I say all that to say this.. I need to Drop some Poundage in my LIFE. My body still needs that no doubt, but I can't help but think all this stress in my life is hindering my success with my body.
I am a woman of faith. I believe that God will provide for me and take care of me and my family. I do however, have a problem with totally trusting and letting go and letting God. I know that he will help me see the answer to my needs, but I get in my own head, and try to figure this out for myself. I have been in a constant state of debate with myself to decide where to cut back to have a more stress free life, and more time for the things that really matter to me. Not money, not jobs or girls night outs, not even weight-loss. God made me to take care of my household and my family. I should put them first above all else in my life, and I have just realized that I have been putting them as far aside as possible. Sure I am still present, but I am not taking care of them as I was created to do.
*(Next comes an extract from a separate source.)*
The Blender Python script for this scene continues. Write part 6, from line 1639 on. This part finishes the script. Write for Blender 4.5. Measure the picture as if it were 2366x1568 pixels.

My family and I will be taking a 5 day trip to visit some old wonderful friends. I plan to also use this time to separate myself from my situations and try to just pray and listen. I KNOW that I will loose one of the things I really enjoy doing, but by this I will be gaining my hold back on my God given role as a wife and mother.
Dropin' Poundage isn't just for your body, it's for your mind, soul and LIFE! If you can take a step back and really evaluate somethings in your life, can you use to Drop some Poundage?